* begin Supplied information *

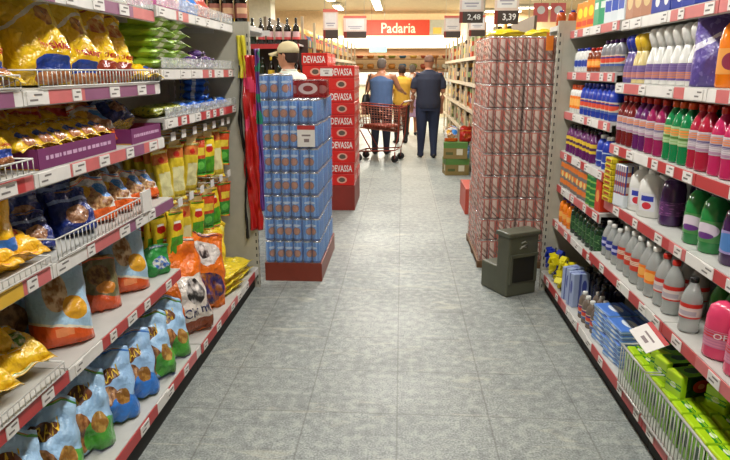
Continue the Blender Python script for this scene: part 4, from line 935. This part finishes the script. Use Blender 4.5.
# ------------------------------------------------------------------ end caps: wine bottles left, orange bottles right
def endcap(side, z, lab):
    r = root('end_shelf', (side*1.27,4.27 if side < 0 else 4.325,z))
    D = .18 if side < 0 else 0.02; MB().box(-.3,.3,-.18,D,-.03,0).build('shelf', shelfw, r)
    MB().box(-.3,.3,D,D+.004,-.05,.0).build('price_rail', tagw, r)
    MB().box(-.29,.29,-.19,-.182,-1.65,-.03).build('back_panel', panelw, r)
    return tag(r, lab, 'shelf')
ec = endcap(-1, 1.745, 'white end shelf holding tall dark wine bottles on the left')
endcap(1, 1.74, 'white end shelf holding orange bottles above the right unit')
wine = BM('wine_bottle','wine',.30,.037,b_soft['wine'],c_blk,G('label_wine_pink',(.60,.36,.3),[('r',.3,.7,.3,.7,(.8,.65,.5))],.5))
for k, (x, y) in enumerate([(-1.33,4.25),(-1.24,4.25),(-1.15,4.25),(-1.06,4.25),(-1.28,4.37),(-1.19,4.37),(-1.1,4.37),(-1.42,4.25)]):
    spawn('wine', wine, (x,y,1.746), .2*k, 'tall dark wine bottle on left end shelf, %s row, %s' % ('front' if k in (0,1,2,3,7) else 'rear', {0:'second from left',1:'third from left',2:'fourth from left',3:'rightmost',4:'left one',5:'middle one',6:'right one',7:'leftmost'}[k]), 'bottle', 'wine bottles on the end shelf')
ob = BM('juice_bottle','jug',.1,.03,plastic('juice_orange',(.72,.3,.12)),c_blu,None)
for k in range(7):
    spawn('ob', ob, (1.02+.075*k,4.28,1.741), 0, 'orange bottle with blue cap on right end shelf, %s from the left' % ORD[k], 'bottle', 'orange bottles on the right end shelf')
MB().box(-.024,.024,-.004,.004,0,.12).build('hanging_card', P('card_orange',(.92,.5,.12),.5), None, (1.015,4.53,1.60))
tag(COL.objects[-1], 'orange card hanging beside the slotted right upright', 'card')
MB().box(-.05,.05,-.002,.002,0,.035).build('shelf_sign', tagw, None, (-.97,4.46,1.70))
tag(COL.objects[-1], 'white label holder sticking out below the wine bottles', 'label holder')
# streamers beside the left end panel
def streamer(w, zlo, zhi, seed, mats):
    def f():
        m = MB()
        def g(u, v):
            z = zlo+(zhi-zlo)*v; s = (u-.5)*w*(1+.5*noise.noise(Vector((0,z*3,seed))))
            return Vector((s+.02*noise.noise(Vector((1,z*3,seed))), .012*math.sin(u*11+z*9)+.03*noise.noise(Vector((u*3,z*9,seed))), z))
        m.grid(g, 10, 60)
        for f_ in m.bm.faces: 
            f_.material_index = 1 if len(mats) > 1 and noise.noise(f_.calc_center_median()*9+Vector((seed,0,0))) > .12 and f_.calc_center_median().z > zlo+(zhi-zlo)*.55 else 0
        o = m.build('plastic_streamer', mats); md = o.modifiers.new('s','SOLIDIFY'); md.thickness = .004
        return o
    return f
sr = P('streamer_red',(.72,.10,.10),.3,coat=.4); sp = P('streamer_pink',(.88,.25,.40),.3); sg = P('streamer_green',(.12,.5,.38),.35); sv = P('streamer_violet',(.42,.25,.55),.35); sy_ = P('streamer_yellow',(.85,.80,.2),.35); sk = P('strip_black',(.08,.07,.06),.5)
spawn('st1', streamer(.085,.42,1.56,1,[sr,sp]), (-.975,4.025,0), 0, 'crumpled red and pink plastic strip hanging by the left end panel', 'streamer')
spawn('st2', streamer(.03,.55,1.60,4,[sv,sg]), (-.925,4.045,0), 0, 'thin violet and green strip right of the red strip', 'streamer')
spawn('st3', streamer(.05,1.42,1.68,6,[sy_,sy_]), (-1.02,4.03,0), 0, 'yellow crumpled tape above the red strip', 'streamer')
spawn('st4', streamer(.012,.36,1.5,7,[sk,sk]), (-1.035,4.035,0), 0, 'narrow black strip left of the red strip', 'streamer')

# ------------------------------------------------------------------ second gondolas beyond the cross aisle
def far_unit():
    r = root('shelf_unit')      # local: lip at x=0 facing -x... goods stand at +x
    MB().box(.42,.45,-.5,.5,0,2.05).build('back_panel', P('far_back',(.5,.44,.36),.6), r)
    for s in (-1,1): MB().box(.0,.03,s*.495-.009,s*.495+.009,0,2.05).build('upright', P('far_upright',(.74,.68,.56),.5), r)
    for z in FZ:
        sh = MB().box(0,.42,-.5,.5,z-.02,z).build('shelf', P('far_shelf',(.66,.60,.50),.5), r); MB().box(-.006,0,-.49,.49,z-.05,z).build('price_rail', P('rail_pale',(.82,.76,.66),.5), sh)
    MB().box(.05,.42,-.5,.5,0,.1).build('plinth', dark, r)
    return r
FZ = [.15,.52,.90,1.28,1.66]
fcols = [(.78,.62,.30),(.75,.3,.18),(.85,.62,.2),(.45,.55,.3),(.3,.38,.55),(.74,.68,.58),(.36,.24,.17),(.25,.22,.2),(.9,.75,.35)]
def fbox(i):
    def f():
        c = fcols[i]; mt = G('far_print_%d' % i, c, [('e',.5,.5,.3,.25,fcols[(i+4)%9]),('h',.8,0,1,2,fcols[(i+2)%9])], .4, .05)
        r = root('grocery_pack'); m = MB(); 
        if i % 2: m.box(-.095,.095,-.09,.09,0,.29)
        else: 
            for x in (-.05,.05): m.lathe([(.9,0),(1,.03),(1,.6),(.5,.8),(.45,1)], 8, off=(x,0,0), zmul=.30, rmul=.049)
        m.build('pack_body', mt, r); MB().box(-.06,.06,-.093,-.0905,.08,.16).build('pack_label', P('far_label_%d' % i, fcols[(i+3)%9],.5), r)
        return r
    return f
hts = ['lowest','second','waist-high','chest-high','top']
fn = ['mustard bottles','red pack','yellow bottles','green pack','blue bottles','white pack','brown bottles','dark pack','golden bottles']
for s in (-1, 1):
    for b in range(8):
        yc = 7.75+b*1.002
        xl = -1.11 if s < 0 else 1.02
        spawn('farunit', far_unit, (xl, yc, 0), 0 if s > 0 else PI, 'grocery shelf unit on the %s beyond the cross aisle, %s bay' % ('left' if s < 0 else 'right', ORD[b]), 'shelving', 'far grocery shelving')
        if b > 6: continue
        for zi, z in enumerate(FZ):
            for q in range(5):
                i = random.randrange(9)
                if s < 0 and zi == 4: i = random.choice([6,6,6,0,2])
                spawn('fb%d' % i, fbox(i), (xl+s*.12, yc-.40+q*.2, z+.001), (0,0,R(-90*s)), '%s, %s on %s shelf, %s far %s bay' % (fn[i], ORD[q], hts[zi], ORD[b], 'left' if s < 0 else 'right'), 'groceries', 'groceries on the far shelves')
# end cap of the far left gondola facing the camera
r = root('end_shelf', (-1.55,7.1,0))
MB().box(-.5,.5,.05,.08,0,1.80).build('back_panel', P('endcap_dark_panel',(.25,.2,.17),.6), r)
for z in (.15,.55,.95,1.34,1.74):
    sh = MB().box(-.5,.45,-.25,.05,z-.02,z).build('shelf', shelfw, r); MB().box(-.5,.45,-.256,-.25,z-.05,z).build('price_rail', red, sh)
tag(r, 'wine shelf end with red rails behind the man in the cap', 'shelving')
wl = [('wg1',b_soft['wine'],c_yel,G('label_gold',(.85,.72,.2),[],.4),'dark wine bottle with gold label'),('wg2',b_soft['winegreen'],c_blk,None,'plain green wine bottle'),('wg3',b_soft['wine'],c_blk,G('label_pinkwhite',(.85,.72,.72),[('h',-1,0,1,.3,(.8,.3,.3))],.4),'dark wine bottle with white label')]
for zi, z in enumerate([1.74,1.34,.95]):
    for k in range(10):
        w_ = wl[0] if k < 3 else wl[1] if k < 5 else wl[2]
        if zi: w_ = wl[1] if k % 3 else wl[0]
        spawn(w_[0], BM('wine_bottle','wine',.27,.036,w_[1],w_[2],w_[3],n=10), (-2.0+k*.095,6.95,z+.001), 0, '%s, %s from left, %s shelf of the wine end' % (w_[4], ORD[k], ['top','second','third'][zi]), 'bottle', 'wine bottles on the far end shelf')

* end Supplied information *

• _Required work_
Looking at the listing above, count the lines that contain "from" and give nothing but the number.

• _Solution to the exercise_
4